What is asked. Your task is to write out only the lines running from the line with "Write a Blender" to the line with "R = math.radians", both ends kept, with no images.

Dataset entries.
--- --- ---

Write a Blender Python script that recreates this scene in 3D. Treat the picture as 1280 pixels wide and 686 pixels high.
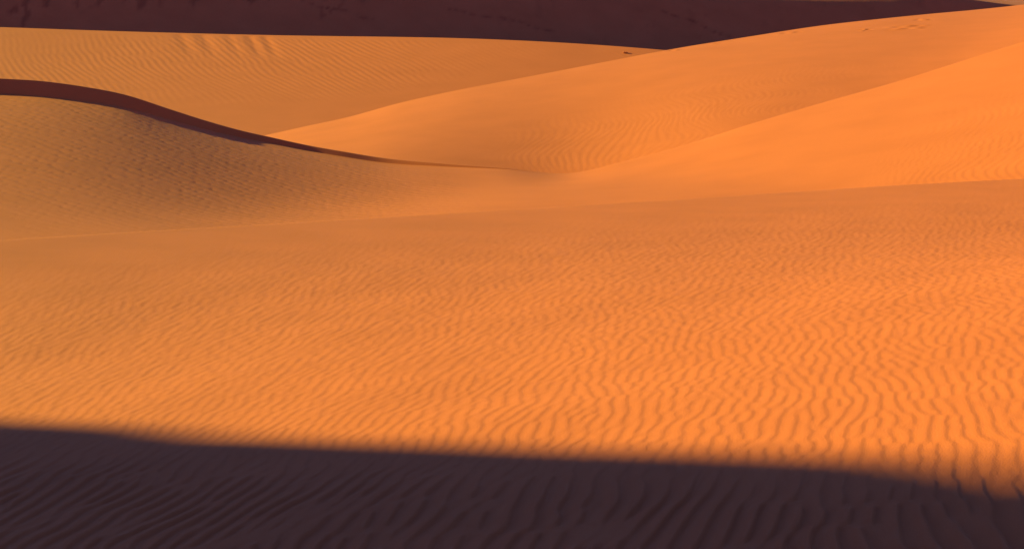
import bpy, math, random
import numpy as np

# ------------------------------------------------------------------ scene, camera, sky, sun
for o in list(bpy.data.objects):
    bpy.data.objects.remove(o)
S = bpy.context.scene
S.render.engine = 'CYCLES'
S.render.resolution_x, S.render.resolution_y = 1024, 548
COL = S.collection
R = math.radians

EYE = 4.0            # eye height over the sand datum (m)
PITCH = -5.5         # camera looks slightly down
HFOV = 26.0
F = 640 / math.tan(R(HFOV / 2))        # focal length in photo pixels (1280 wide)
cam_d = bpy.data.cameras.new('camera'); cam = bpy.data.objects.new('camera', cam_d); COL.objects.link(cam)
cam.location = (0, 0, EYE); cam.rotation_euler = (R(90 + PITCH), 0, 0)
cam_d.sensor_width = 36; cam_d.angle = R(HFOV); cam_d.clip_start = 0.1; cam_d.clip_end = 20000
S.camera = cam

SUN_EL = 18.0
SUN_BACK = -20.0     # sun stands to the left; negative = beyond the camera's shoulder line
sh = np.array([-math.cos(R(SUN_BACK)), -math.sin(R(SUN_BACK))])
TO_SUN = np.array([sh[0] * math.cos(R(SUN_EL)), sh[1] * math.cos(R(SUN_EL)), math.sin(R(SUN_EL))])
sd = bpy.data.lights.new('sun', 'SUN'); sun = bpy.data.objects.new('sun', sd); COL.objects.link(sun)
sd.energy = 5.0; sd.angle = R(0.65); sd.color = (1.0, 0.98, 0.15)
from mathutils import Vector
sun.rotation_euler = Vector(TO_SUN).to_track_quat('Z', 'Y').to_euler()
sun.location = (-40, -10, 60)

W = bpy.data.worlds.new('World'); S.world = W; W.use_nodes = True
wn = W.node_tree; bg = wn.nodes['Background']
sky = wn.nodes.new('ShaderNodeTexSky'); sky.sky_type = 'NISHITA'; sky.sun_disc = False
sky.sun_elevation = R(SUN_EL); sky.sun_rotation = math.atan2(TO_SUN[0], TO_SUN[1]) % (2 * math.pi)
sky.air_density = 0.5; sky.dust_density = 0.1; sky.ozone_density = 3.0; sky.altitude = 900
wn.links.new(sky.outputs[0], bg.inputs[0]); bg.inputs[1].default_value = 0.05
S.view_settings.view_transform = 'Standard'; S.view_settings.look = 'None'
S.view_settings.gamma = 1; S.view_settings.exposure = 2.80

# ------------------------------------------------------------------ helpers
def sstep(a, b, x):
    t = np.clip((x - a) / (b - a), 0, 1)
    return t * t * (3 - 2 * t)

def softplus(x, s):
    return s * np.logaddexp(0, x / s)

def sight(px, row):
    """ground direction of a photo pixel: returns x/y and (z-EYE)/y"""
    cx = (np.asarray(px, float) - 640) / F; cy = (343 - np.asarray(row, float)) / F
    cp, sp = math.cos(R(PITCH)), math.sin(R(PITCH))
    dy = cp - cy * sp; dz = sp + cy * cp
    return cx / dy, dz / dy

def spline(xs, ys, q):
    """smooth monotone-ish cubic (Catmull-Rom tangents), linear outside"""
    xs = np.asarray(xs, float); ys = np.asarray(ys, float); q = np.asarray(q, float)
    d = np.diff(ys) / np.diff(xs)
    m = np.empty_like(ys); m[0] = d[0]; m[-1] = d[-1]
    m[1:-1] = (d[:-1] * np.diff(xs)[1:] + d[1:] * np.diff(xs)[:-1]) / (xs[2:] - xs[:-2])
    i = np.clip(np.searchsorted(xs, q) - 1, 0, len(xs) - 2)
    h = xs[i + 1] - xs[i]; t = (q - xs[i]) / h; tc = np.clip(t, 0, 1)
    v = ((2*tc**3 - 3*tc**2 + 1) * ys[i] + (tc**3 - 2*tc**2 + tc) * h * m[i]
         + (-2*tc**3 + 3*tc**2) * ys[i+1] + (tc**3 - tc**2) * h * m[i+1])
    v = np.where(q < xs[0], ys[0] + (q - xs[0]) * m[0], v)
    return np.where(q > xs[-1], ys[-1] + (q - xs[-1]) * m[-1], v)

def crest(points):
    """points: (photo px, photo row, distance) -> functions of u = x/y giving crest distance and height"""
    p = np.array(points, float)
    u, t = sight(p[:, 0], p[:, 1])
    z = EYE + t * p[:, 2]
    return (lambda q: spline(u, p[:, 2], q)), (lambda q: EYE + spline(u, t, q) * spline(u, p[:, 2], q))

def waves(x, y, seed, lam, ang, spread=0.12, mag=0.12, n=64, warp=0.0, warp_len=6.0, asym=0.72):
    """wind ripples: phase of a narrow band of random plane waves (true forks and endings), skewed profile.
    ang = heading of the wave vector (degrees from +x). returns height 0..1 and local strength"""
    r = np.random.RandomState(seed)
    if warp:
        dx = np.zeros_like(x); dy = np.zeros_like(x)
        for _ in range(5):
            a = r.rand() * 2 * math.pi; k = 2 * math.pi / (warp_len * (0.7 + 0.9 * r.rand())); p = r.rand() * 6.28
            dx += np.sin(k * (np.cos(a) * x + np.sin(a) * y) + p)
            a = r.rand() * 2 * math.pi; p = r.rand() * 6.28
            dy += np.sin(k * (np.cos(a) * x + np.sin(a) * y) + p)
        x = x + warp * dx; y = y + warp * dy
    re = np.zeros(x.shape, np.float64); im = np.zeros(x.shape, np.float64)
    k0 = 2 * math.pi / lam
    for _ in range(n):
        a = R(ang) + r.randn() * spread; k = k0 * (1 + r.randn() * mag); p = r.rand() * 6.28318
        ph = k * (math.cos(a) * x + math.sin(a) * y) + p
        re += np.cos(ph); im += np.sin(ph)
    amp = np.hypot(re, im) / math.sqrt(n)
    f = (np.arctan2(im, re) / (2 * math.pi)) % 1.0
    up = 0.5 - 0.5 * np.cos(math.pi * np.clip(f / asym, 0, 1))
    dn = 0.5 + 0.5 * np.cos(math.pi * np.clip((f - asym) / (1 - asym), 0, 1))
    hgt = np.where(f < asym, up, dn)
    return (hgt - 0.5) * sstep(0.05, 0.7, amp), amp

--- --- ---

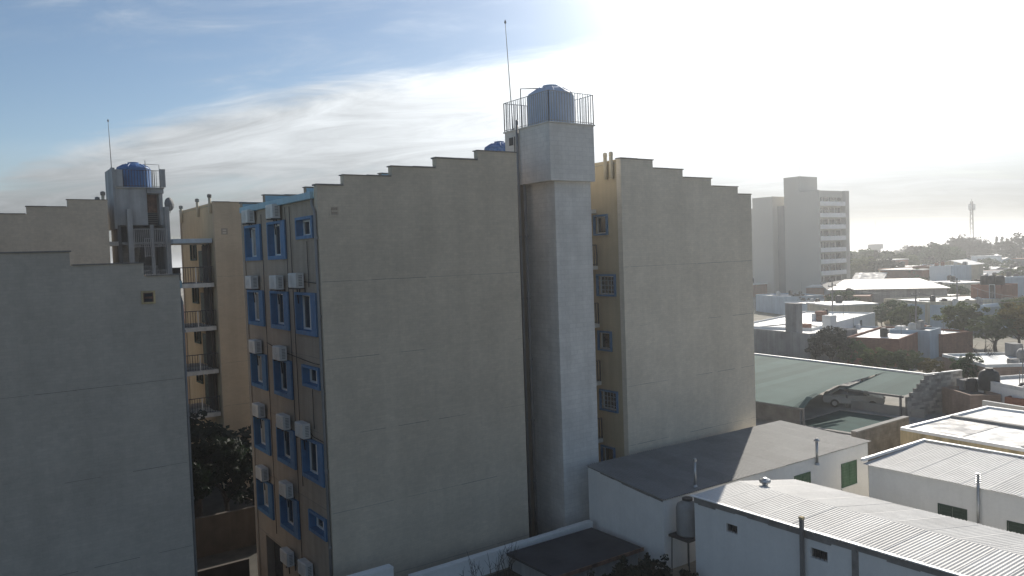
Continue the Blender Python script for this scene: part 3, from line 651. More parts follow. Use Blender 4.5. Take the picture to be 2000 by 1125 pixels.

--- --- ---

Correct response.
Write a Blender Python script that recreates this scene in 3D. Treat the picture as 1280 pixels wide and 686 pixels high.
import bpy, math, random
import numpy as np

# ------------------------------------------------------------------ scene, camera, sky, sun
for o in list(bpy.data.objects):
    bpy.data.objects.remove(o)
S = bpy.context.scene
S.render.engine = 'CYCLES'
S.render.resolution_x, S.render.resolution_y = 1024, 548
COL = S.collection
R = math.radians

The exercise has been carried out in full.